Thérèse écrit à Céline peu de temps après être entrée au Carmel :

Oh oui. Ne soyons qu’un avec Jésus, méprisons tout ce qui passe. Nos pensées doivent se porter au ciel puisque c’est là la demeure de Jésus. (LT 65 à Céline – 20 octobre 1888)

Mais Jésus, qui se rend présent auprès de nous, au milieu de nous, fait advenir dès maintenant le Ciel sur la terre. En lui, le Royaume est présent, en lui le paradis est là. Mais encore faut-il être avec Jésus ! Et c’est cela la vie chrétienne, frères et sœurs : être chrétien, c’est être disciple de Jésus. C’est marcher avec Jésus chaque jour, chaque instant, être avec lui. Une femme qui attend un enfant est avec lui toute la journée et toute la nuit. C’est une très belle image de notre relation à Jésus. Il s’agit vraiment de le porter en nous puisqu’il veut faire en nous sa demeure, de le porter dans cette intimité de communion. Mais cela prend du temps à apprendre.
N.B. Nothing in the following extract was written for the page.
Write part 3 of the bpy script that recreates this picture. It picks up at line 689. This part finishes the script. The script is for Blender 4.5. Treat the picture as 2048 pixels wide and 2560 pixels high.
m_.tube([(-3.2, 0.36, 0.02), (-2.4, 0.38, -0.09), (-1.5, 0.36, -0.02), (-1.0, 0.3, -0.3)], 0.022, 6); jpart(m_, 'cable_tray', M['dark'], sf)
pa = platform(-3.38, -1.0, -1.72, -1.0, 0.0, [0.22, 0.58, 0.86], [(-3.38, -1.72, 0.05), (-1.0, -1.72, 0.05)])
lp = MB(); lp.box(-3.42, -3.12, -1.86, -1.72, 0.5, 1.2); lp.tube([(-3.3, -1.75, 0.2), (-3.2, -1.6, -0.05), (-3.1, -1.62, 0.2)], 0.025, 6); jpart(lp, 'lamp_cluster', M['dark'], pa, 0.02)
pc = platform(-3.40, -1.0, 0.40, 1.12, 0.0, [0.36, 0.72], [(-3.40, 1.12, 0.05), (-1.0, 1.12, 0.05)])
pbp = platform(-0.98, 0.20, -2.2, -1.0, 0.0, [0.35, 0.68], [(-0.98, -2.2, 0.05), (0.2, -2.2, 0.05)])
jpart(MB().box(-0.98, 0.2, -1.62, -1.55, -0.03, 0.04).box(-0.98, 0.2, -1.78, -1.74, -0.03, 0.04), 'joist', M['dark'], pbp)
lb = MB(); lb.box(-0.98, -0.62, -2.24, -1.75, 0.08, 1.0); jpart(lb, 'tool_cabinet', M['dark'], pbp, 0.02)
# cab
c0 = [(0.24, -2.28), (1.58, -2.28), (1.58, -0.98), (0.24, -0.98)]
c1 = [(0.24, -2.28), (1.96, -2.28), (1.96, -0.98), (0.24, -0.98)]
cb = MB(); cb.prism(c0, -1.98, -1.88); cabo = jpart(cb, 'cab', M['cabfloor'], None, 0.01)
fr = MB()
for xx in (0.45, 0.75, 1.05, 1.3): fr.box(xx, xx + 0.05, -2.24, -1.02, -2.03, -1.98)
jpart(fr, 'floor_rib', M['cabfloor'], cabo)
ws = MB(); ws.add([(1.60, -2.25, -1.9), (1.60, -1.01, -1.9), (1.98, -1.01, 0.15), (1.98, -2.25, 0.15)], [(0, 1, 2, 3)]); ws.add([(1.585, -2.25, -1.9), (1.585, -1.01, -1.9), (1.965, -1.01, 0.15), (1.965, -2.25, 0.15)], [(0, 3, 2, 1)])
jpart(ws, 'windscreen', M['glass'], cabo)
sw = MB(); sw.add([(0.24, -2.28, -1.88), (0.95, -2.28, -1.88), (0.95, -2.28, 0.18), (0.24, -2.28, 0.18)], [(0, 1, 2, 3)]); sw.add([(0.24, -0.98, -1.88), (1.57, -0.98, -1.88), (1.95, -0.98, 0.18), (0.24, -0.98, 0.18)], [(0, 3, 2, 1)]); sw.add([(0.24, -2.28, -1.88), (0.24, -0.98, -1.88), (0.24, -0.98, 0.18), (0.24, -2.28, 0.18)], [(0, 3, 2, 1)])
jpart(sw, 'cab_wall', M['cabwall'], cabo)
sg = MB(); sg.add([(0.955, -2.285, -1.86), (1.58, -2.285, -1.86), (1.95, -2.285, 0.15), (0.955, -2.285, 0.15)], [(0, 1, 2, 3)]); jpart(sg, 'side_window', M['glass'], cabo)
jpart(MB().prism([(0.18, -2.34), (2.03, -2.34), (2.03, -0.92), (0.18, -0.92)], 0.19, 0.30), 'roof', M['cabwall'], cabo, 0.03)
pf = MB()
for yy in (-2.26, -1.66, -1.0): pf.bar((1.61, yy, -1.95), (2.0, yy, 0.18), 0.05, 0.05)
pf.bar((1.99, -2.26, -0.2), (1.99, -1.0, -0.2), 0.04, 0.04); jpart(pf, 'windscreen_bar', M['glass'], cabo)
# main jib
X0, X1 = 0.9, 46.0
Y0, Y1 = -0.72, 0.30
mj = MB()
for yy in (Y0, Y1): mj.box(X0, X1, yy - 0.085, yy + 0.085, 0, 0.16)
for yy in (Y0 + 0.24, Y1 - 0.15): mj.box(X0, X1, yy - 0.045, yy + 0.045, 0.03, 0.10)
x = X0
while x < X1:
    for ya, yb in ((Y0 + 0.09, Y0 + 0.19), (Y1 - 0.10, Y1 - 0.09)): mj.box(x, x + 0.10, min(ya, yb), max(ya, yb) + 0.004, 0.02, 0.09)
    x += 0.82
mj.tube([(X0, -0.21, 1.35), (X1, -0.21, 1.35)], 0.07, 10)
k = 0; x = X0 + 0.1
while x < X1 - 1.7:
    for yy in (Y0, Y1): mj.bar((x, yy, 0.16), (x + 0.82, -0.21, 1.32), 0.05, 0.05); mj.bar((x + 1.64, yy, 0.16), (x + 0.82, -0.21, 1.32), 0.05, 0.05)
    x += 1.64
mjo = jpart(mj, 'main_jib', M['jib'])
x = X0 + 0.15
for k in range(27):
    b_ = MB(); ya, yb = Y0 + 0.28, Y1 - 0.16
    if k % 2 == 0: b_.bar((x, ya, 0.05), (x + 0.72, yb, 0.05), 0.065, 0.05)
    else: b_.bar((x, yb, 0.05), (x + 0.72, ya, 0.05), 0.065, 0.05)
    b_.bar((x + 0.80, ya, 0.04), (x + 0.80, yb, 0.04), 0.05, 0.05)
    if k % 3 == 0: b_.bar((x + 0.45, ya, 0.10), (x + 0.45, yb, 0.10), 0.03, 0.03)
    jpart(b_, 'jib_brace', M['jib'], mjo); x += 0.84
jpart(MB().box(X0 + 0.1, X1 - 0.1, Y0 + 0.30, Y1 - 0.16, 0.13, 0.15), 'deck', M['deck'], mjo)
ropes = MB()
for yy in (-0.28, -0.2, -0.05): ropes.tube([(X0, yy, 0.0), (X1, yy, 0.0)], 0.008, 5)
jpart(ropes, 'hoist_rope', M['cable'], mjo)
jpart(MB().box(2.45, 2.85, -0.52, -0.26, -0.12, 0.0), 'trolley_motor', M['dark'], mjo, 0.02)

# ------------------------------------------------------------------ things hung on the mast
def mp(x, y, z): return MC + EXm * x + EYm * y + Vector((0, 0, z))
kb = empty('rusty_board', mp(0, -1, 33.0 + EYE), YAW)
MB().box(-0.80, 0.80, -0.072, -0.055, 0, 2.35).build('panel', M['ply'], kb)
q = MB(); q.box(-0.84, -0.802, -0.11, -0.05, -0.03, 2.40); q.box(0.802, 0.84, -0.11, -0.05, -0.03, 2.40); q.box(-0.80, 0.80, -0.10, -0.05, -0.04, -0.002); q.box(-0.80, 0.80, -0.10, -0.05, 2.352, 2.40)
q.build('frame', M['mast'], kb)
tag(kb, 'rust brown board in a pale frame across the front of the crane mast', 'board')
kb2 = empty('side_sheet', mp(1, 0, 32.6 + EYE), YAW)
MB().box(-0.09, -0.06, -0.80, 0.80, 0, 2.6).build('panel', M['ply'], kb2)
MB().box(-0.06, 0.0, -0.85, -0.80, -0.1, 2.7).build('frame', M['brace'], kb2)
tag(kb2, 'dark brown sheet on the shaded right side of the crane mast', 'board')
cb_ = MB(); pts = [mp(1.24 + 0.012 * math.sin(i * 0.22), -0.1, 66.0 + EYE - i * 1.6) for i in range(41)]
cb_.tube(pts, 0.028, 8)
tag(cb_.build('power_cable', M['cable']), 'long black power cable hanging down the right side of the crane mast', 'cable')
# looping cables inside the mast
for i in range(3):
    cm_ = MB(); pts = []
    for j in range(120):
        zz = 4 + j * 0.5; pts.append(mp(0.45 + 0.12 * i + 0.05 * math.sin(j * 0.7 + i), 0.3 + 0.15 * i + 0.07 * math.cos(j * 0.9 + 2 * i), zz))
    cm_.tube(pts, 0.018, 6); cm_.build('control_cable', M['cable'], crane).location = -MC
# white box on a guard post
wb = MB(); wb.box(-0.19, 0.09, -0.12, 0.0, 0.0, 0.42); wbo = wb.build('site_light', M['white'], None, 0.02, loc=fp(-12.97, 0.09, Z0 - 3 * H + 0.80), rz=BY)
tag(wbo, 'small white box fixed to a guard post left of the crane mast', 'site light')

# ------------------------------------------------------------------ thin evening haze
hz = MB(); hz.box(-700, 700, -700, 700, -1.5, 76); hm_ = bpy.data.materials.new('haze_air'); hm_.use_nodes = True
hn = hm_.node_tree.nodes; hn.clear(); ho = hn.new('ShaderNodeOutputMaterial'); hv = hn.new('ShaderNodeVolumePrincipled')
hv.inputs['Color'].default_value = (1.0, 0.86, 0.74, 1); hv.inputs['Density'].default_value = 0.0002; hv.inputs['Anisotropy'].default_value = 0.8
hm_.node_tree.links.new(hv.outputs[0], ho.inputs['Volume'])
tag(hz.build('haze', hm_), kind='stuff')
Deux mois et demi avant sa mort, Thérèse écrit à l’abbé Bélière dans une lettre :

Je ne m’étonne en aucune façon que la pratique de la familiarité avec Jésus vous semble un peu difficile à réaliser ; on ne peut y arriver en un jour, mais j’en suis sûre, je vous aiderai beaucoup plus à marcher par cette voie délicieuse quand je serai délivrée de mon enveloppe mortelle, et bientôt comme St Augustin vous direz : « L’amour est le poids qui m’entraîne. (LT 258 à l’abbé Bellière – 18 juillet 1897) Oui, frères et sœurs, apprenons de Thérèse à vivre cette intime communion avec Jésus au quotidien, à vivre cette familiarité avec Jésus, parce que c’est aujourd’hui, c’est avec Jésus et jamais sans lui, qu’il veut nous faire goûter ici et maintenant, à travers les épreuves et les soucis quotidiens, à travers les inquiétudes de notre monde, c’est aujourd’hui avec lui qu’il veut nous faire goûter la joie du paradis.

Et par cette joie, nous encourager à poursuivre notre chemin pour parvenir, par sa Passion et par sa Croix, à la gloire de sa résurrection.